## Set problem
How many lines in this material include the string "pixels"? Answer with the number and nothing further.

## Given data
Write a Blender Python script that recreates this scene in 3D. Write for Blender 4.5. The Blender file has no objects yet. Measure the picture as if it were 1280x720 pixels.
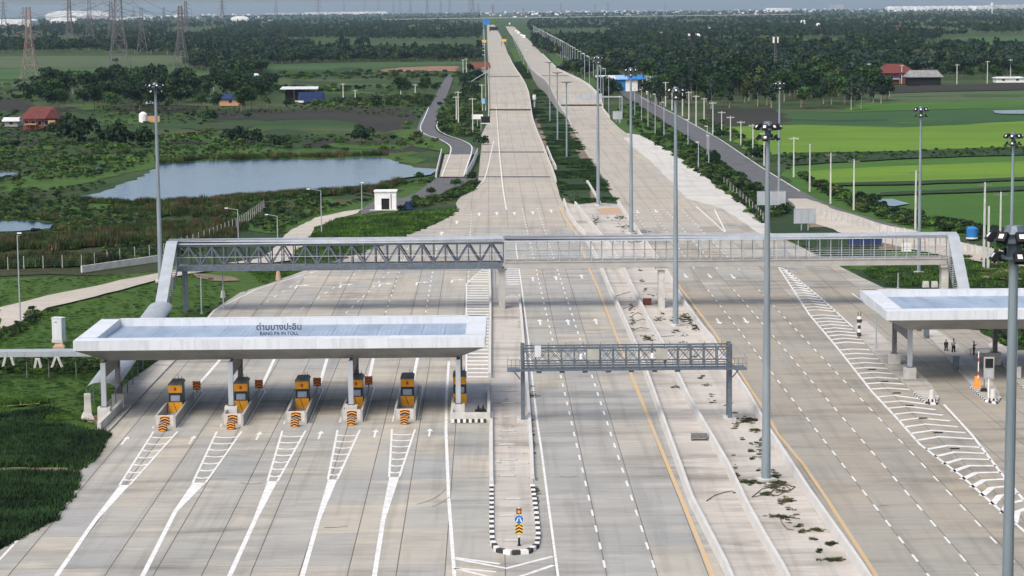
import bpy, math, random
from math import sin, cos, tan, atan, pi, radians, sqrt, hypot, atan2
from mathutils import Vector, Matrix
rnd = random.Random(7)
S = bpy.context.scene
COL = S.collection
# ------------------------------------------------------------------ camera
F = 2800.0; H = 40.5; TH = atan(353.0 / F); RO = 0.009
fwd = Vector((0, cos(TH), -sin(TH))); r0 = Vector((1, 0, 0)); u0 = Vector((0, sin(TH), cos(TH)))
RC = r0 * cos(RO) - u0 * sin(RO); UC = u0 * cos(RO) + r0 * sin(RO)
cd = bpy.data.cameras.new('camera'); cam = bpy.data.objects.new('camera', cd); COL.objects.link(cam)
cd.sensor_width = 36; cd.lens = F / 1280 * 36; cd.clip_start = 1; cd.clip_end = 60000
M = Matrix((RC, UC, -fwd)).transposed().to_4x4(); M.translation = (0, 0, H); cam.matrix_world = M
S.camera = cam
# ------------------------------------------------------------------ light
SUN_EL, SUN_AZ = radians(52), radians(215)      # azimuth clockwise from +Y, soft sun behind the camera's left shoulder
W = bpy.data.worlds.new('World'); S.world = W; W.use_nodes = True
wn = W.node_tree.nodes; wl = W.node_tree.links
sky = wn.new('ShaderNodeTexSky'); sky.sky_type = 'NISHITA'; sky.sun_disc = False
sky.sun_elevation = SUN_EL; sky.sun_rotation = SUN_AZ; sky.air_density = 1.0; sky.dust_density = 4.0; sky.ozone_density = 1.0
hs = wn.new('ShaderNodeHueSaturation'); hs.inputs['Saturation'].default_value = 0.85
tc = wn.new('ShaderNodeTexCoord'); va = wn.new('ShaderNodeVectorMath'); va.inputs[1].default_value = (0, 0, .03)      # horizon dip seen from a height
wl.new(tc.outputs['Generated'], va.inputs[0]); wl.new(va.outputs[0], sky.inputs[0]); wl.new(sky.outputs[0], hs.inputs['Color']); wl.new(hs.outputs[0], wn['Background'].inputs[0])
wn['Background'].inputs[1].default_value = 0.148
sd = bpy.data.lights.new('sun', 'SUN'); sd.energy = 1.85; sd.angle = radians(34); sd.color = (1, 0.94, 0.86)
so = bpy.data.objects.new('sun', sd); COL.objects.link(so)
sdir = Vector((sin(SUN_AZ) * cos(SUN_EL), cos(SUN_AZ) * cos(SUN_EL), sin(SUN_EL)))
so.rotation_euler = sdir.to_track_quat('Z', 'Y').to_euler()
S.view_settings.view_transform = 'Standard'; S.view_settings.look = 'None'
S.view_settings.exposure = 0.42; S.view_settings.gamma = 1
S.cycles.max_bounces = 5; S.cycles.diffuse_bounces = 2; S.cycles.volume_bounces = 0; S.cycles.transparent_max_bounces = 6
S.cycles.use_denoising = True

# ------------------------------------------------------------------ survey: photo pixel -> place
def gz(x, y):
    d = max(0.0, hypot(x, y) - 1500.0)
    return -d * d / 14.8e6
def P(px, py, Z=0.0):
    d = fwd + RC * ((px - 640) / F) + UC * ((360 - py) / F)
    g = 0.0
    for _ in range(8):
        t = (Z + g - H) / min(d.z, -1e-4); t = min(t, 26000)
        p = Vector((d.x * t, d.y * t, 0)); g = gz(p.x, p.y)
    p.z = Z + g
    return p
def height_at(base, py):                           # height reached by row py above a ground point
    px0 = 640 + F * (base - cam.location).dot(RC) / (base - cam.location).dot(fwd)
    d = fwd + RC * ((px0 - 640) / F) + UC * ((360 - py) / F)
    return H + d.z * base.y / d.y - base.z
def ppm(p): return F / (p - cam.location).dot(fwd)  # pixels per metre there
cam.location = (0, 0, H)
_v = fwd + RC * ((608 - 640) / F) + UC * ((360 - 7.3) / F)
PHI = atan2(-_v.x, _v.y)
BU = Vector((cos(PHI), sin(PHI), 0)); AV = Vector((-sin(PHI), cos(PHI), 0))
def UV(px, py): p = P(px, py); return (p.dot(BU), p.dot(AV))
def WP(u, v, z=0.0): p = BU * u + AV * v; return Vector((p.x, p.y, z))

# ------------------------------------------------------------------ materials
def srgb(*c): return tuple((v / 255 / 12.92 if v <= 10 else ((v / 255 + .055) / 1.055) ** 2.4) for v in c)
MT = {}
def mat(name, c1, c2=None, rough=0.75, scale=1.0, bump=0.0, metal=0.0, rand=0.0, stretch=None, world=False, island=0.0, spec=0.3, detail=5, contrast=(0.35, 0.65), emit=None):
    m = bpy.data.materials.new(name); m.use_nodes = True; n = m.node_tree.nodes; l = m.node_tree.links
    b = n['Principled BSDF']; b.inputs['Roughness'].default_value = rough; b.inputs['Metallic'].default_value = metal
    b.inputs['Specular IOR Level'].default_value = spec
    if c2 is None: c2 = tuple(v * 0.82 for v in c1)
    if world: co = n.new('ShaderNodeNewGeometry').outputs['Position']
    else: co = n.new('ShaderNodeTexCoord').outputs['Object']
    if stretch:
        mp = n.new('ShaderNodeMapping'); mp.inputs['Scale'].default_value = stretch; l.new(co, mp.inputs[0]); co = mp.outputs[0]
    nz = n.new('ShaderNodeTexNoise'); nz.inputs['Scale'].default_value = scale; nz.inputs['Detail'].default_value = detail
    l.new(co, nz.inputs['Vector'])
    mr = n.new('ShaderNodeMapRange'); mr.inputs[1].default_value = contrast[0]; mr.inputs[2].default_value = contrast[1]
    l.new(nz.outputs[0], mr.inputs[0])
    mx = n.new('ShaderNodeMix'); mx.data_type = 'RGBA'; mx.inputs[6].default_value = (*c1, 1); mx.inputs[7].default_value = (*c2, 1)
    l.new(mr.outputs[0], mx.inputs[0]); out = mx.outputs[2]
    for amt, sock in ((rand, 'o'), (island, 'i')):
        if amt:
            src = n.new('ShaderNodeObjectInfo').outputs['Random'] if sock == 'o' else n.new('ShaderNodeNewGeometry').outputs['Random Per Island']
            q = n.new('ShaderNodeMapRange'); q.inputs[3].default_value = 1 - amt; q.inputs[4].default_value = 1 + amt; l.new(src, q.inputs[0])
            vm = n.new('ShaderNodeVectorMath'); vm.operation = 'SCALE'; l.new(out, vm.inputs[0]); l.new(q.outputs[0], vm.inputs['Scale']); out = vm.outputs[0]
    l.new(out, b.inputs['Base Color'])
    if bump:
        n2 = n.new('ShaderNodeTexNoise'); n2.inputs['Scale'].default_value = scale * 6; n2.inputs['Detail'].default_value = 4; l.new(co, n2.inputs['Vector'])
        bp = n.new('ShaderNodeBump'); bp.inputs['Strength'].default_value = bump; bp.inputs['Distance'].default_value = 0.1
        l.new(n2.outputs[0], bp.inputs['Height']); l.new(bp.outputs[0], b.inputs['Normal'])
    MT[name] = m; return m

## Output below
2